Собственно, на этом «вдруг» можно было бы и остановиться: тесситура партии не то чтобы совсем не подходила голосу певицы, скорее голос певицы не очень приспособлен под эту тесситуру. Объективности ради нужно заметить, что драматически исполнение скорее получилось, чем нет:

Георгиу — серьёзная певица с колоссальным опытом превращения своих недостатков в достоинства,

и удивительное актёрское мастерство исполнительницы среди этих талантов занимает едва ли не главное место. И даже чуть надтреснувший тембр с неровным оснащением диапазона партии тембровыми красками мог показаться здесь весьма уместным, если бы речь шла о драматическом спектакле, а не о концертном исполнении оперы (примерно та же проблема была у Чечилии Бартоли, выступившей в партии Ифигении в «Ифигении в Тавриде» в рамках этого же фестиваля).

Петра Бечалу в партии Вертера я не слышал давно (с мюнхенского оперного фестиваля 2009 года), и мне было безумно интересно, как эволюционировало прочтение певцом этого образа. Накануне представления «Вертера» мне довелось пообщаться с ним.

Во время этого интервью тенор обратил внимание на художественно-историческую приуроченность эмоциональной палитры как сюжета самого романа Гёте, так и оперы Жюля Массне, отметив вместе с тем, что сегодня образ главного героя учит нас бережному отношению к тем, кто рядом. Признаться, меня всегда Вертер несколько нервировал: неумение работать со своими эмоциями – не просто признак социальной незрелости, но и незрелости личностной.

Петру Бечале удалось кардинально изменить моё представление об этом герое.

Если о технической стороне исполнения здесь можно говорить только банальности, используя исключительно восторженные эпитеты (филигранная фразировка, изысканная филировка и пр.), то образ, предложенный певцом, заслуживает отдельного разбора.

Вертер у Бечалы — человек не только нервно чувствующий, но и мужественно чуткий. Конечно, он понимает, что не может получить того, чего хочет, но и жить с этой неудовлетворённостью он не в силах. В этом прочтении, на мой взгляд, герой Бечалы – личность, способная на самопожертвование во имя счастья тех, кого любит.

Интересно, что Вертер в интерпретации Бачалы не выглядит несчастным, и его самоубийство выглядит шагом, исполненным не отчаяния, но достоинства. Разумеется, в такой интерпретации больше пафоса Ф. М. Достовевского, чем Гёте (не говоря уж о Массне), но главное в другом:

певец впервые предложил взглянуть на образ этого романтического героя не как на символ истерической невоздержанности, а как на человека, не желающего (не умеющего?) страдать.

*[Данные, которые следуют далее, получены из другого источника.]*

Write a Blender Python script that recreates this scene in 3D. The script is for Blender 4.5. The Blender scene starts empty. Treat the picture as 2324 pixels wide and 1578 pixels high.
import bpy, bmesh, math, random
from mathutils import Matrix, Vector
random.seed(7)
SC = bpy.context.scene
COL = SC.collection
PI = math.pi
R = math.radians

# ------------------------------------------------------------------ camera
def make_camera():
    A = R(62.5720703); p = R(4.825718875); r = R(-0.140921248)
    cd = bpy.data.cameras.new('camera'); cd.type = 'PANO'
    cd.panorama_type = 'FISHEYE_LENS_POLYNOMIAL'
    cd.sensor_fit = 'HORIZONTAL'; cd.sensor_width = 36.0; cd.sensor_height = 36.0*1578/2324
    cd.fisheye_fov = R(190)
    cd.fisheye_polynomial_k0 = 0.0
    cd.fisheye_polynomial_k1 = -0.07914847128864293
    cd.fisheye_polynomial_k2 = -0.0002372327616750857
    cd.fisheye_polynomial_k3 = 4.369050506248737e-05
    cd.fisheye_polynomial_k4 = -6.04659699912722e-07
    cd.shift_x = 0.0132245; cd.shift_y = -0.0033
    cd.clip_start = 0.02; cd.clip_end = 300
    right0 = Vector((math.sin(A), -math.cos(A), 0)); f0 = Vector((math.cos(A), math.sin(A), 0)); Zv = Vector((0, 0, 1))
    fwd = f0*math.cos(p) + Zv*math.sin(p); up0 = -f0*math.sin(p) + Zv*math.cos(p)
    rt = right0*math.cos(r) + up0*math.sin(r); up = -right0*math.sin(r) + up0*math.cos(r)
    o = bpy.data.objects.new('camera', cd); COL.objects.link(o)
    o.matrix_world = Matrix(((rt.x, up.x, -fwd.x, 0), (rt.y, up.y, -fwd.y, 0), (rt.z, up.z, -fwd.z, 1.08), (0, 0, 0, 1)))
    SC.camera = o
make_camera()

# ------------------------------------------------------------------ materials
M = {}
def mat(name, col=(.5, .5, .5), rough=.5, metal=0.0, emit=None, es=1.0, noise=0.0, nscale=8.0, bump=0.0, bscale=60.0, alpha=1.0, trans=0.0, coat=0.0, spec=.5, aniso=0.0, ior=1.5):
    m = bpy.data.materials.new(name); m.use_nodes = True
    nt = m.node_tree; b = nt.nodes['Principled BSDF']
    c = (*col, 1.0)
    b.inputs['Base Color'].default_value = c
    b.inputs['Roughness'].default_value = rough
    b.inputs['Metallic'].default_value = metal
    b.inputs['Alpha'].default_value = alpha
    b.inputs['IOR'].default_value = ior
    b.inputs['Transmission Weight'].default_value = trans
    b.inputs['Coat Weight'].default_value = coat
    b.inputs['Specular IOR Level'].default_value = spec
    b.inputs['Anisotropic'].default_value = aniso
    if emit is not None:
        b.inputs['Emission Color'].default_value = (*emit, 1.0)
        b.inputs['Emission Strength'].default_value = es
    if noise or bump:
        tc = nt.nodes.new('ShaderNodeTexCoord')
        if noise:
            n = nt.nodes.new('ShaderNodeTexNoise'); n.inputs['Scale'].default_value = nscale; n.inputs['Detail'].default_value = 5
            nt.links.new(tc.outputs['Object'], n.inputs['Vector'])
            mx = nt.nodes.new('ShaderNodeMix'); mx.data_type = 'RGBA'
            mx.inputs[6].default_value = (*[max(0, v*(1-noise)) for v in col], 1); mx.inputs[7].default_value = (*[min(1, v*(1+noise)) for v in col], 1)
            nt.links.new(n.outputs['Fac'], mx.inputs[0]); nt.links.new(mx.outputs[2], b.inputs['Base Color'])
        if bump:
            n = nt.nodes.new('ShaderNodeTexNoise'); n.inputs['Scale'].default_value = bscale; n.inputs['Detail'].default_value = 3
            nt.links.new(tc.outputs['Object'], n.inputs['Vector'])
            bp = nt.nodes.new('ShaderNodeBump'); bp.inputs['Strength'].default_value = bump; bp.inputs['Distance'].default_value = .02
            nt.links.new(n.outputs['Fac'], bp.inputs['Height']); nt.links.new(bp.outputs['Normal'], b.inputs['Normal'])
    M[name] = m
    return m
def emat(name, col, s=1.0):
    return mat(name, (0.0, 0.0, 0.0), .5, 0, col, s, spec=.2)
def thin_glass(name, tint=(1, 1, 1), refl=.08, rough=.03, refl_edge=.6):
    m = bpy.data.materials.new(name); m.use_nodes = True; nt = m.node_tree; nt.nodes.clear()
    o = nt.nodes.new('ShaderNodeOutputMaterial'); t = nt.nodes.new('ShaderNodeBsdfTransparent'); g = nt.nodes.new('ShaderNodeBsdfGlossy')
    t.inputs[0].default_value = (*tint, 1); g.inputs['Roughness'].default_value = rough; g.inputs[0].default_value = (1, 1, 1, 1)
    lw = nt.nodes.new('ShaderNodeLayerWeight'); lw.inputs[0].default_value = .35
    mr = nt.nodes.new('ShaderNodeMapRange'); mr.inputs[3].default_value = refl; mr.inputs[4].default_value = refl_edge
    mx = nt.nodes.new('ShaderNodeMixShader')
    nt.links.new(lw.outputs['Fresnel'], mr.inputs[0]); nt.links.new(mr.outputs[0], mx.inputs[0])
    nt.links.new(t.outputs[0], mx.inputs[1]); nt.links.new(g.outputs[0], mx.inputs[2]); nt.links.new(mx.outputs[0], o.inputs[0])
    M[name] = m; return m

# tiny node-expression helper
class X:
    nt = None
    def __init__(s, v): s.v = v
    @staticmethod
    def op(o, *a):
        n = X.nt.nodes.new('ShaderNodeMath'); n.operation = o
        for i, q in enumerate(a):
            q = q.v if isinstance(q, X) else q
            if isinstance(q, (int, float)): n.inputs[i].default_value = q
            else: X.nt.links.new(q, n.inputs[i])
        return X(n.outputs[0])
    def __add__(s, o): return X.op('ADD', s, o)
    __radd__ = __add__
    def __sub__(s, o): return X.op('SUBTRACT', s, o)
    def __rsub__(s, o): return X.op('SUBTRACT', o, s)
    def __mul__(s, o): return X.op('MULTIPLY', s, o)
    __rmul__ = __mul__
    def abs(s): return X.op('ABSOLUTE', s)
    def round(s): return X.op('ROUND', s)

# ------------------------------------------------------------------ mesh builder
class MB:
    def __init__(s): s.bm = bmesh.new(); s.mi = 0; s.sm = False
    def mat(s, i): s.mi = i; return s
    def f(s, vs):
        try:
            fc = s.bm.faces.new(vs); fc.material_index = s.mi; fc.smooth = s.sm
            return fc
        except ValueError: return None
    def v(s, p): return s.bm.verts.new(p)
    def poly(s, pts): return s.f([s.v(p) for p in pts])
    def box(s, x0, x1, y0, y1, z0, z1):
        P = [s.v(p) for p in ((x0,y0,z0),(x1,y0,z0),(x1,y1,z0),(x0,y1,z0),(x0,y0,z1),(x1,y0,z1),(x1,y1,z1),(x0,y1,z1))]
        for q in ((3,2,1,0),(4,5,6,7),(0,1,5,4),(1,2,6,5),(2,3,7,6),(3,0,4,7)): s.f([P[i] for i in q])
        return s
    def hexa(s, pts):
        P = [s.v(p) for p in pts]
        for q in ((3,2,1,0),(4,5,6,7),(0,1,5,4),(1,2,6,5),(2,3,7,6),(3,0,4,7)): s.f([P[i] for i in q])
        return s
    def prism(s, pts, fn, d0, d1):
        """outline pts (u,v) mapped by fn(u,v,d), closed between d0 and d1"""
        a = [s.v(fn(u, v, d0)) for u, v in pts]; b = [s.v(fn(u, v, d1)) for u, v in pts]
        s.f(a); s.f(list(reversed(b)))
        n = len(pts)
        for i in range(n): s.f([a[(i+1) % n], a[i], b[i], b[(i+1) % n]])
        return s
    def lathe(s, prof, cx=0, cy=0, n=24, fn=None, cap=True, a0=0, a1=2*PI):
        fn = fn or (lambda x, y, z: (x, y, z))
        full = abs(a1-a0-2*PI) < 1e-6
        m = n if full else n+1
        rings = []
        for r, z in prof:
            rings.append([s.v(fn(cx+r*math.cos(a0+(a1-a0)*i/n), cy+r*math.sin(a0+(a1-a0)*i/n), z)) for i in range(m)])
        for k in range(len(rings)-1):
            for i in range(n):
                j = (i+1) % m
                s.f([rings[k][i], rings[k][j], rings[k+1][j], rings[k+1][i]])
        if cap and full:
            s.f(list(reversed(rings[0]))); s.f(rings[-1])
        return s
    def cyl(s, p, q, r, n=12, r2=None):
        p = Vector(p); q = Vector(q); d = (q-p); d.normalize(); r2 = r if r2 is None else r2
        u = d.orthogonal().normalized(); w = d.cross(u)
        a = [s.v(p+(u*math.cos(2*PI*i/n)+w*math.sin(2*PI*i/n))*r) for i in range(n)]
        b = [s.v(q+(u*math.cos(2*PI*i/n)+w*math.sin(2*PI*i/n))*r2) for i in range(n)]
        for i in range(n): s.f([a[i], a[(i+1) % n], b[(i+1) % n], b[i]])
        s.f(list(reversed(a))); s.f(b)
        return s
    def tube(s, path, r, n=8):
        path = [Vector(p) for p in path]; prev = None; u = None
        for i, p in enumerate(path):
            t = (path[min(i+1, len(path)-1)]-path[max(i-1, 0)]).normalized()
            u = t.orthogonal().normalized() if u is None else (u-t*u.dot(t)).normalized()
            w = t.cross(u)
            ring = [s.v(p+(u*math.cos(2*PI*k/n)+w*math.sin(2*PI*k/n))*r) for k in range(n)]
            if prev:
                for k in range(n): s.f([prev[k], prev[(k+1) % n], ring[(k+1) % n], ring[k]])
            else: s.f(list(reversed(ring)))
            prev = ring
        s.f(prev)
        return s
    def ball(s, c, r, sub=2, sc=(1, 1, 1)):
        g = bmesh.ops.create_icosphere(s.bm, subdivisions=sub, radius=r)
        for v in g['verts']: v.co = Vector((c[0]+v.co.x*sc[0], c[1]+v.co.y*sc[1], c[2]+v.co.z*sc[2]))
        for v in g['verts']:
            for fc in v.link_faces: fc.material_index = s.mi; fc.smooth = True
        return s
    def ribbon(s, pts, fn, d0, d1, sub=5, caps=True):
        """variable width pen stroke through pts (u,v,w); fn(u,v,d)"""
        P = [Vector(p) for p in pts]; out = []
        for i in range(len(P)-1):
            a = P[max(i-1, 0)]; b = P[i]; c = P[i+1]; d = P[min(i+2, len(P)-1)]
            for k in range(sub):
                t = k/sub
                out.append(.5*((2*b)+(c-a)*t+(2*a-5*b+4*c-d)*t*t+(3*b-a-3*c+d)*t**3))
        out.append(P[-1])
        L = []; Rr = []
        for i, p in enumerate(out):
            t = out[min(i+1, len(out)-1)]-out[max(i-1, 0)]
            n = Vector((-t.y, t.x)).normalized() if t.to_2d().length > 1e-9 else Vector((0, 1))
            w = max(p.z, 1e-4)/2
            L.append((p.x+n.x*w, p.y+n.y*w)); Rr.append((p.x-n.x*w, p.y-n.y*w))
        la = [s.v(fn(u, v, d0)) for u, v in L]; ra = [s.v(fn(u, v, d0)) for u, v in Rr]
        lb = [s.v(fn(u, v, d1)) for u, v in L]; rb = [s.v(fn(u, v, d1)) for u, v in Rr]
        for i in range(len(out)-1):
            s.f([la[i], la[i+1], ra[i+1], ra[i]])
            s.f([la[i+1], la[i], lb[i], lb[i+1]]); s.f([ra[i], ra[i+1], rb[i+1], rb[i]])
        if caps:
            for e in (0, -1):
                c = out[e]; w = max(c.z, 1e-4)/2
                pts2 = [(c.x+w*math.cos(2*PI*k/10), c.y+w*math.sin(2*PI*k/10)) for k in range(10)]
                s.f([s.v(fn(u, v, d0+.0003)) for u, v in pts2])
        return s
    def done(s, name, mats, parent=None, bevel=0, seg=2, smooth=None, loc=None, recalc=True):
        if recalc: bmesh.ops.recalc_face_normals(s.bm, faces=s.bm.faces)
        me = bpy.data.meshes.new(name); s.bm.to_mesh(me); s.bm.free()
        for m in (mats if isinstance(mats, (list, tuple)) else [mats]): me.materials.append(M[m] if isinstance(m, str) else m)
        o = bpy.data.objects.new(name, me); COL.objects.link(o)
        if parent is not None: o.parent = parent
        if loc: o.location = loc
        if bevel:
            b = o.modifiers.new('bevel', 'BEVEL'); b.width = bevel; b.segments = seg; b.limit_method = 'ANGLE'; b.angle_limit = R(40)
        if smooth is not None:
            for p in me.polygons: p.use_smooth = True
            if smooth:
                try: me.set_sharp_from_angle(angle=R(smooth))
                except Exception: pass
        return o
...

Ведь вся современная западно-европейская буржуазная культура отличается именно этим нежеланием, именно этим неумением, этим страхом перед сильными эмоциями.

Бечала приближает своего героя к миру Шарлотты и Альберта (эту партию хорошо сфокусированным бархатным голосом исполнил Даниэль Шмутцхард): этот Вертер такой же по сути, он не разрушитель чужого покоя, он жертва нежелания этот чужой покой разрушать. И то, что польскому тенору удалось передать столько новых смыслов, столько ценных художественных нюансов в своей интерпретации, на мой взгляд, — настоящее чудо.

Партию Софи лучезарным тембром и виртуозным вокалом исполнила Елена Цаллагова, партию ле Бейи — Джорджио Сурьян, партию Шмидта — Мартин Цыссет, партию Йоханна — Рубен Дроле. По обыкновению хорош был детский хор Зальцбургского фестиваля, а оркестр Моцартеума под управлением Алехо Переса своей изысканной корректностью, скажем так, никому не мешал.